→ **Entries with scene source code**:
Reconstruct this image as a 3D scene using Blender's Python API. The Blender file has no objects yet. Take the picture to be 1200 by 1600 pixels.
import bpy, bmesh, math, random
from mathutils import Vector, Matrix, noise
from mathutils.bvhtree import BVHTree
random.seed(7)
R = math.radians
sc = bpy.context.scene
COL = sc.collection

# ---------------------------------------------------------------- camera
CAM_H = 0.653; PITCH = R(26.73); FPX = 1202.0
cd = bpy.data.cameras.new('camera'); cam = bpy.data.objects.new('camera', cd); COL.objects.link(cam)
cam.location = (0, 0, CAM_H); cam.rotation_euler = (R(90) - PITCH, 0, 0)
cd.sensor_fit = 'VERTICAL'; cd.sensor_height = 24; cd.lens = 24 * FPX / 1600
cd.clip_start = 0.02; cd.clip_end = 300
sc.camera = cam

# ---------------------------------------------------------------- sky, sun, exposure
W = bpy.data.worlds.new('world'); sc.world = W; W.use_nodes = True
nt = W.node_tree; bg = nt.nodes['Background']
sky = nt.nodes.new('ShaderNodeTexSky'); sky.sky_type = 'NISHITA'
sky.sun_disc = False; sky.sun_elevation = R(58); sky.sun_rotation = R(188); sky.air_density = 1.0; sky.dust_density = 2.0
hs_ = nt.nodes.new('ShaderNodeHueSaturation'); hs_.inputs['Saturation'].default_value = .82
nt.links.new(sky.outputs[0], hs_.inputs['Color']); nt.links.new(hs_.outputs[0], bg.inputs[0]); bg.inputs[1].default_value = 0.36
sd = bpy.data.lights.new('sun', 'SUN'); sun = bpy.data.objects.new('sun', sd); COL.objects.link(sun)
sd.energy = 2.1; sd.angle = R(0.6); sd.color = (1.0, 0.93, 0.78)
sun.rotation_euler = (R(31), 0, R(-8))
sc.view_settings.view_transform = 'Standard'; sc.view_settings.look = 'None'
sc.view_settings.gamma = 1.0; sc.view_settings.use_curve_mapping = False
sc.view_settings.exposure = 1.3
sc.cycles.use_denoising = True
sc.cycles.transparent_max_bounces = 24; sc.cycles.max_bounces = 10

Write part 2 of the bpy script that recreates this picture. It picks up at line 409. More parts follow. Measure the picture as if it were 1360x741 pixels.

→ **What is needed**:
Look at the material above and copy, word for word, its lines from the first through the one containing "sc.camera = cam".

→ **Full response**:
Reconstruct this image as a 3D scene using Blender's Python API. The Blender file has no objects yet. Take the picture to be 1200 by 1600 pixels.
import bpy, bmesh, math, random
from mathutils import Vector, Matrix, noise
from mathutils.bvhtree import BVHTree
random.seed(7)
R = math.radians
sc = bpy.context.scene
COL = sc.collection

# ---------------------------------------------------------------- camera
CAM_H = 0.653; PITCH = R(26.73); FPX = 1202.0
cd = bpy.data.cameras.new('camera'); cam = bpy.data.objects.new('camera', cd); COL.objects.link(cam)
cam.location = (0, 0, CAM_H); cam.rotation_euler = (R(90) - PITCH, 0, 0)
cd.sensor_fit = 'VERTICAL'; cd.sensor_height = 24; cd.lens = 24 * FPX / 1600
cd.clip_start = 0.02; cd.clip_end = 300
sc.camera = cam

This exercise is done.